--- START Material supplied ---

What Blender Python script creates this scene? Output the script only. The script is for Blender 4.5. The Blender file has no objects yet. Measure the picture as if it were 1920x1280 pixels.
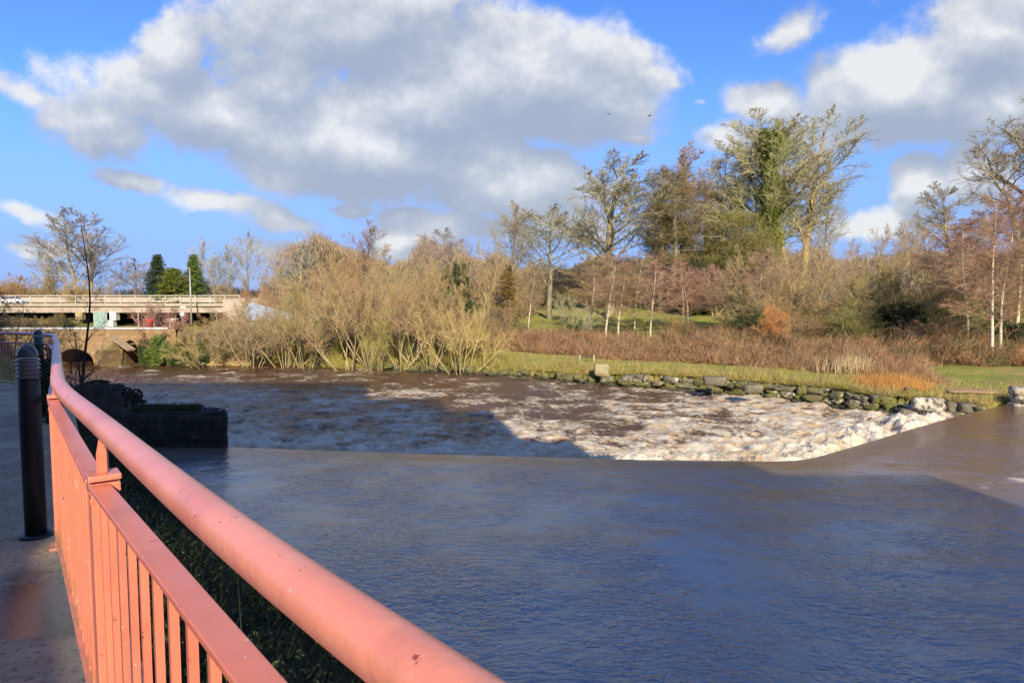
import bpy, math, random
import numpy as np
from mathutils import Vector, Matrix, Quaternion
sc = bpy.context.scene
COL = sc.collection
R = math.radians
# ------------------------------------------------------------------ camera
PITCH = math.atan(90/1280)
cam_d = bpy.data.cameras.new('camera'); cam = bpy.data.objects.new('camera', cam_d); COL.objects.link(cam)
cam.location = (0, 0, 0); cam.rotation_euler = (R(90)-PITCH, 0, 0)
cam_d.sensor_width = 36; cam_d.lens = 24; cam_d.clip_start = .05; cam_d.clip_end = 5000
sc.camera = cam
CP, SP = math.cos(PITCH), math.sin(PITCH)
def ray(px, py):
    a = (px-960)/1280; b = (640-py)/1280
    y = CP+b*SP; z = -SP+b*CP
    return a/y, z/y                                  # x and z per metre of depth
def at(px, py, Y):
    a, b = ray(px, py); return Vector((a*Y, Y, b*Y))
def on_z(px, py, z):
    a, b = ray(px, py); Y = z/b; return Vector((a*Y, Y, z))
# ------------------------------------------------------------------ light
SUN_EL = R(27); sx, sy = .2, -1.0
n = math.hypot(sx, sy); sx /= n; sy /= n
TO_SUN = Vector((sx*math.cos(SUN_EL), sy*math.cos(SUN_EL), math.sin(SUN_EL)))
sun_d = bpy.data.lights.new('sun', 'SUN'); sun = bpy.data.objects.new('sun', sun_d); COL.objects.link(sun)
sun_d.energy = 5.0; sun_d.angle = R(.53); sun_d.color = (1, .86, .66)
sun.rotation_euler = (-TO_SUN).to_track_quat('-Z', 'Y').to_euler()
sc.view_settings.view_transform = 'Standard'; sc.view_settings.look = 'None'
sc.view_settings.exposure = 0.55; sc.view_settings.gamma = 1
# ------------------------------------------------------------------ node helper
class NT:
    def __init__(s, nt): s.nt = nt; s.n = nt.nodes; s.l = nt.links
    def new(s, t, **k):
        o = s.n.new(t)
        for a, b in k.items(): setattr(o, a, b)
        return o
    def put(s, sock, v):
        if isinstance(v, bpy.types.NodeSocket): s.l.new(v, sock)
        elif isinstance(v, (int, float)) and hasattr(sock.default_value, '__len__'):
            sock.default_value = [v]*len(sock.default_value)
        elif isinstance(v, (tuple, list)) and len(v) == 3 and hasattr(sock.default_value, '__len__') and len(sock.default_value) == 4:
            sock.default_value = (*v, 1)
        else: sock.default_value = v
    def m(s, op, a, b=None, c=None, clamp=False):
        o = s.new('ShaderNodeMath', operation=op, use_clamp=clamp); s.put(o.inputs[0], a)
        if b is not None: s.put(o.inputs[1], b)
        if c is not None: s.put(o.inputs[2], c)
        return o.outputs[0]
    def vm(s, op, a, b=None, out=0):
        o = s.new('ShaderNodeVectorMath', operation=op); s.put(o.inputs[0], a)
        if b is not None: s.put(o.inputs[1], b)
        return o.outputs[out]
    def xyz(s, v):
        o = s.new('ShaderNodeSeparateXYZ'); s.put(o.inputs[0], v); return o.outputs
    def comb(s, x, y, z=0.0):
        o = s.new('ShaderNodeCombineXYZ'); s.put(o.inputs[0], x); s.put(o.inputs[1], y); s.put(o.inputs[2], z); return o.outputs[0]
    def noise(s, v, scale, detail=4, rough=.55, dist=0.0, col=False):
        o = s.new('ShaderNodeTexNoise'); s.put(o.inputs['Vector'], v)
        o.inputs['Scale'].default_value = scale; o.inputs['Detail'].default_value = detail
        o.inputs['Roughness'].default_value = rough; o.inputs['Distortion'].default_value = dist
        return o.outputs[1 if col else 0]
    def ss(s, x, a, b):                              # smoothstep
        o = s.new('ShaderNodeMapRange', interpolation_type='SMOOTHSTEP'); s.put(o.inputs[0], x)
        s.put(o.inputs[1], a); s.put(o.inputs[2], b); return o.outputs[0]
    def mix(s, f, a, b, blend='MIX'):
        o = s.new('ShaderNodeMix', data_type='RGBA', blend_type=blend); s.put(o.inputs[0], f)
        s.put(o.inputs[6], a); s.put(o.inputs[7], b); return o.outputs[2]
    def scale(s, v, k):
        o = s.new('ShaderNodeMapping'); s.put(o.inputs[0], v); o.inputs['Scale'].default_value = k; return o.outputs[0]
# ------------------------------------------------------------------ world: sky with drifting cumulus
w = bpy.data.worlds.new('World'); sc.world = w; w.use_nodes = True
W = NT(w.node_tree); W.n.clear()
out = W.new('ShaderNodeOutputWorld'); bg = W.new('ShaderNodeBackground'); W.l.new(bg.outputs[0], out.inputs[0])
sky = W.new('ShaderNodeTexSky', sky_type='NISHITA', sun_disc=False)
sky.sun_elevation = SUN_EL; sky.sun_rotation = math.atan2(sx, sy); sky.altitude = 50; sky.air_density = 1.0; sky.dust_density = .3; sky.ozone_density = 2.5
tc = W.new('ShaderNodeTexCoord'); X, Y, Z = W.xyz(tc.outputs['Generated'])
Yc = W.m('MAXIMUM', Y, .12)
U = W.m('DIVIDE', X, Yc); V = W.m('DIVIDE', Z, Yc)
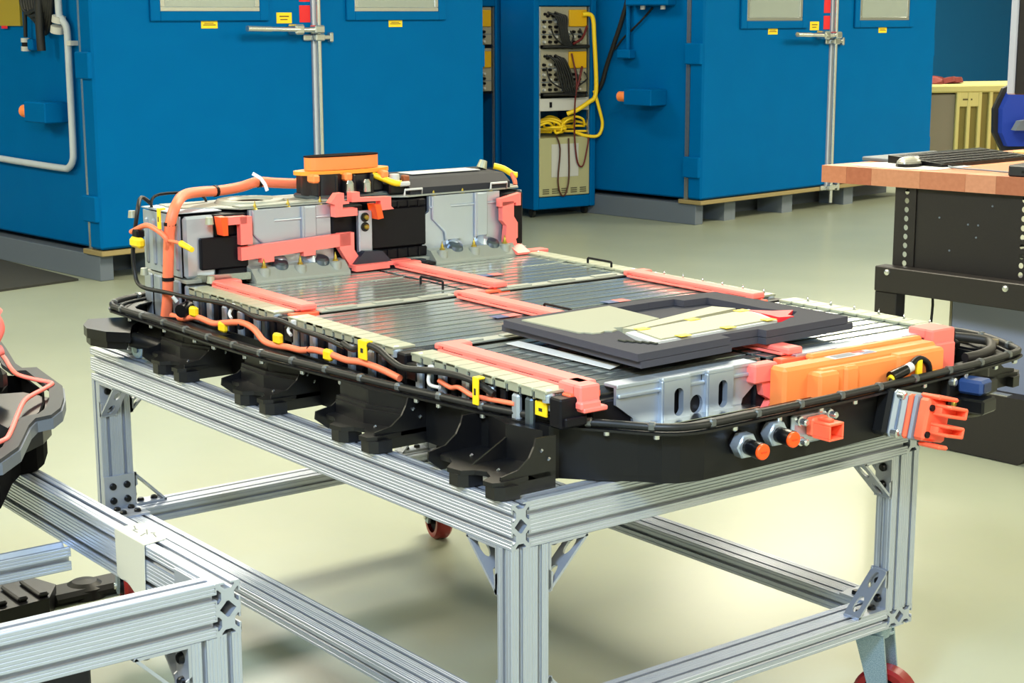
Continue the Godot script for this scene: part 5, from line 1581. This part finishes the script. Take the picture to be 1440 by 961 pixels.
# ---------------------------------------------------------------- cables along the left side (world frame)
func harness() -> void:
	var t := thing("orange_hose", "thick orange cable sleeve rising over the stack's left corner", "cable", Vector3(.13, .09, -1.44))
	part("sleeve", MB.new().tube(v3([.132, .072, -1.462, .132, .12, -1.448, .131, .19, -1.436, .132, .265, -1.426, .135, .305, -1.417, .158, .334, -1.435, .22, .343, -1.52, .29, .341, -1.575, .345, .339, -1.588, .41, .343, -1.60, .455, .352, -1.60, .50, .348, -1.59, .56, .344, -1.575, .60, .352, -1.545, .62, .360, -1.53]), .0125, 10, 5), M.hose, t)
	for q in [[.133, .292, -1.421, 0, 1, 0], [.1315, .165, -1.440, 0, 1, 0], [.335, .339, -1.587, 1, 0, -.2], [.46, .352, -1.60, 1, 0, 0]]:
		var d := Vector3(q[3], q[4], q[5]).normalized()
		var p := Vector3(q[0], q[1], q[2])
		part("strap", MB.new().cyl(p - d * .004, p + d * .004, .0142, .0142, 12), M.plastic, t)
	part("tape", MB.new().cyl(Vector3(.552, .344, -1.577), Vector3(.572, .346, -1.57), .0135, .0135, 12), M.yellow, t, "yellow tape wrap")
	var b := thing("orange_branch", "thin orange branch cable crossing the stack's left side", "cable", Vector3(.11, .25, -1.45))
	part("cable", MB.new().tube(v3([.105, .262, -1.565, .105, .284, -1.49, .108, .280, -1.445, .118, .262, -1.415, .125, .236, -1.425]), .006, 8, 4), M.hose, b)
	part("cable", MB.new().tube(v3([.125, .255, -1.425, .118, .258, -1.37, .116, .258, -1.33]), .004, 8, 3), M.hose, b)
	part("plug", MB.new().cyl(Vector3(.116, .258, -1.335), Vector3(.116, .250, -1.285), .0075, .006, 10), M.yellow, b, "yellow plug")
	var h := thing("orange_harness", "wavy orange cable lying between modules and tray rim", "cable", Vector3(.1, .1, -.9))
	part("cable", MB.new().tube(v3([.118, .088, -1.40, .105, .094, -1.317, .102, .108, -1.247, .100, .106, -1.166, .100, .116, -1.108, .100, .126, -1.039, .098, .121, -.986, .096, .104, -.945, .098, .100, -.909, .100, .104, -.852, .100, .106, -.80, .100, .114, -.756, .102, .115, -.70, .104, .112, -.64, .106, .116, -.59, .110, .112, -.53, .114, .104, -.477]), .0068, 8, 4), M.hose, h)
	part("cable", MB.new().tube(v3([.118, .120, -.36, .122, .112, -.33, .118, .118, -.30, .116, .112, -.262, .118, .112, -.235, .124, .116, -.15]), .0045, 8, 4), M.hose, h)
	for q in [[.098, .120, -1.252], [.096, .117, -.885], [.10, .113, -.70], [.098, .106, -1.12]]:
		part("clip", MB.new().box(Vector3(q[0], q[1], q[2]), Vector3(.014, .022, .026), .004, Transform3D.IDENTITY), M.yellow, h)
	for q in [[.098, .112, -1.29], [.10, .118, -1.045], [.101, .112, -.77]]:
		part("strap", MB.new().box(Vector3(q[0], q[1], q[2]), Vector3(.014, .014, .006), .002, Transform3D.IDENTITY), M.plastic, h)
	var k := thing("black_cable", "long black cable sagging along the modules' left side", "cable", Vector3(.1, .13, -.9))
	part("cable", MB.new().tube(v3([.175, .318, -1.60, .15, .335, -1.60, .118, .310, -1.555, .112, .22, -1.575, .112, .165, -1.572, .112, .137, -1.541, .114, .139, -1.412, .112, .143, -1.291, .110, .152, -1.143, .110, .150, -1.065, .110, .142, -.991, .110, .150, -.904, .108, .144, -.821, .108, .141, -.728, .106, .135, -.651]), .0048, 8, 4), M.rubber, k)
	part("cable", MB.new().tube(v3([.108, .141, -.66, .106, .136, -.62, .104, .152, -.575, .104, .150, -.53, .102, .138, -.49, .102, .130, -.445, .105, .139, -.36, .108, .142, -.30, .112, .138, -.24, .118, .124, -.20]), .0062, 8, 4), M.rubber, k)
	# yellow paper tags
	for q in [["yellow tag hanging at the stack's rear left corner", .112, .303, -1.432, .014, .045], ["yellow tag folded on the black cable, middle row", .098, .142, -.575, .028, .034], ["yellow tag with handwritten mark hanging near the front", .104, .125, -.232, .016, .046], ["yellow clip label on the tray rim near the front corner", .128, .118, -.085, .030, .022], ["yellow tag low beside the orange hose's foot", .098, .108, -1.315, .022, .016]]:
		var y := thing("yellow_tag", q[0], "tag", Vector3(q[1], q[2], q[3]), "yellow tags on the wiring")
		part("slip", MB.new().box(Vector3(q[1], q[2], q[3]), Vector3(.004, q[5], q[4]), .001, Transform3D.IDENTITY), M.yellow, y)
		part("fold", MB.new().box(Vector3(q[1] + .006, q[2] + q[5] * .5, q[3]), Vector3(.016, .004, q[4]), .001, Transform3D.IDENTITY), M.yellow, y)
		part("mark", MB.new().box(Vector3(q[1] - .0022, q[2], q[3]), Vector3(.0006, q[5] * .25, q[4] * .3), 0, Transform3D.IDENTITY), M.ink, y)
	var g := thing("yellow_plug", "yellow plug with black cap beside the stack's far left corner", "connector", Vector3(.1, .24, -1.55))
	part("body", MB.new().box(Vector3(.10, .242, -1.525), Vector3(.02, .024, .05), .006), M.yellow, g)
	part("cap", MB.new().box(Vector3(.106, .262, -1.53), Vector3(.02, .02, .03), .004), M.plastic, g)
	var n := thing("round_connector", "round black connector at the foot of the orange hose", "connector", Vector3(.1, .11, -1.28))
	part("body", MB.new().cyl(Vector3(.115, .118, -1.31), Vector3(.088, .116, -1.295), .017, .015, 16), M.gloss, n)
	part("pin", MB.new().cyl(Vector3(.1, .13, -1.335), Vector3(.092, .142, -1.34), .005, .004, 8), M.white, n)
	# cream corner caps on the stack, small white wire ends
	for q in [["cream cap on the stack's upper rear left edge", .118, .300, -1.585], ["cream cap at the stack's middle rear left edge", .130, .168, -1.56], ["cream cap at the upper stack module's front left top", .205, .298, -1.372], ["cream cap at the upper stack module's front left foot", .20, .166, -1.365]]:
		var c := thing("cream_cap", q[0], "cap", Vector3(q[1], q[2], q[3]), "cream caps on the stack")
		part("cap", MB.new().cyl(Vector3(q[1], q[2] - .008, q[3]), Vector3(q[1], q[2] + .008, q[3]), .010, .008, 10), M.cream, c)
	for q in [["white looped wire end beside the front row's left module", [.112, .140, -.375, .104, .122, -.372, .10, .114, -.36, .102, .114, -.335]], ["white looped wire end at the tray's front left corner", [.138, .122, -.07, .142, .118, -.045, .144, .108, -.03, .15, .102, -.03]], ["white wire stub beside the rear row's left module", [.118, .150, -.86, .108, .136, -.865, .106, .128, -.85]], ["white wire stub below the long black cable, rear row", [.12, .148, -1.115, .11, .134, -1.112, .108, .126, -1.10]]]:
		var w := thing("white_wire", q[0], "wire", Vector3(q[1][0], q[1][1], q[1][2]), "white wire ends")
		part("wire", MB.new().tube(v3(q[1]), .0035, 6, 3), M.white, w)
		part("tip", MB.new().box(Vector3(q[1][0], q[1][1], q[1][2]), Vector3(.010, .012, .010), .002, Transform3D.IDENTITY), M.white, w)
	# clear silver clamp roller on the stand's far left
	var r := thing("steel_roller", "steel flanged roller on the stand rail under the tray's rear corner", "roller", Vector3(.06, .0, -1.42))
	part("drum", MB.new().lathe([Vector2(.020, 0), Vector2(.022, .004), Vector2(.022, .010), Vector2(.016, .013), Vector2(.016, .09), Vector2(.022, .093), Vector2(.022, .10)], Vector3(.026, .0225, -1.395), Vector3(1, 0, -.15).normalized(), 24), M.zinc, r)
	part("hub", MB.new().lathe([Vector2(.008, -.004), Vector2(.008, .002)], Vector3(.026, .0225, -1.395), Vector3(1, 0, -.15).normalized(), 12), M.steel_dark, r)
	var pk := MB.new().plan(pv([.045, -1.50, .10, -1.56, .14, -1.50, .07, -1.43]), .0005, .003)
	solo("bent_plate", pk, M.steel_soft, "small flat silver plate lying on the stand behind the roller", "metal plate")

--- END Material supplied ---

→ The problem: Return each line in the records that holds the string "pixels".

→ Answer to the problem:
What Blender Python script creates this scene? Output the script only. The script is for Blender 4.5. The Blender file has no objects yet. Measure the picture as if it were 1920x1280 pixels.
Continue the Godot script for this scene: part 5, from line 1581. This part finishes the script. Take the picture to be 1440 by 961 pixels.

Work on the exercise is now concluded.